Nick Skilbeck, leader of the Worcester and Malvern RSPB (WMRSPB) Group, said: “Together we will be monitoring the different species of birds and other animals (invertebrates and mammals) using the crop. We hope to gain valuable insight into how farmland birds can best be supported using a variety of crop plant types, sowing times and changing other variables.”

Data collected will feed into national studies by linking up with the RSPB, the BTO (British Trust for Ornithology) and other local researchers.  The WMRSPB is paying for the seed and agricultural work in the first two years, with help from a generous donor.
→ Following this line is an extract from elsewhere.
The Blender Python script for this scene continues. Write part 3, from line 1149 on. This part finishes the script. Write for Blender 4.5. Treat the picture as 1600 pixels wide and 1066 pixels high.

Mr Skilbeck added: “As the local representatives of the largest wildlife charity in the UK, we are eager to participate in projects to support farmland birds through the winter hunger gap and push back against their decline. We are grateful to the University of Worcester for the offer to use some of their land and welcome the opportunity to work with both staff and students. Everyone is so enthusiastic and can’t wait to get things going.”

Susie Scriven, Director of Sports Partnerships and Community Engagement for the University, said: “It is fantastic that colleagues in the School of Sport and Exercise Science at our Lakeside Campus have been working in collaboration with those in the School of Science and Environment and the RSPB to get such a positive project off the ground.  We are always keen to work with the community where possible, such as the outdoor activities and team building exercises that we deliver to the local community, in particular to primary and secondary schools, at our Lakeside Campus.  The University is looking at opportunities for schools to be involved in this project as it progresses.”